Separately, the report from the US Energy Information Administration (EIA) shows that total crude oil and petroleum products (ex. SPR) stocks soared +9.84 mmb to 1461.62 mmb in the week ended July 10. Crude oil inventory slu,ped -7.49 mmb (consensus: -2.98 mmb) to 531.69 mmb. Stockpile declined in 3 out of 5 PADDs. PADD 3 (Gulf Coast) inventory sank -7.9 mmb during the week. Cushing stock increased for a second straight week, adding +0.95 mmb, to 48.74 mmb. Utilization rate added +0.6 percentage points to 78.1% while crude production steadied at 11M bpd for the week.
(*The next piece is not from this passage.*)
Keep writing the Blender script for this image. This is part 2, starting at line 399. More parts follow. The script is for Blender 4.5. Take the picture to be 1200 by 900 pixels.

Crude oil imports dropped -1.83M bpd to 5.57M bpd in the week.Concerning refined oil product inventories, gasoline inventory declined -3.15 mmb to 248.54 mmb although demand dropped -1.35% to 8.65M bpd. The market had anticipated a -0.64 mmb decrease in stockpile. Production added +0.55% to 9.1M bpd while imports slumped -32.37% to 0.49M bpd during the week. Distillate slipped -0.45 mmb to 176.81 mmb from last week’s record level. The market had anticipated a +1.49 mmb increase. Demand soared +22.29% to 3.69M bpd. Production added +2.19% to 4.86 mmb while imports jumped +37.5% to 0.1M bpd during the week.
Released after market close on Wednesday, the industry-sponsored API estimated that crude oil inventory slumped -8.32 mmb during the week. For refined oil products, gasoline inventory dropped -3.61 mmb while distillate added +3.03 mmb.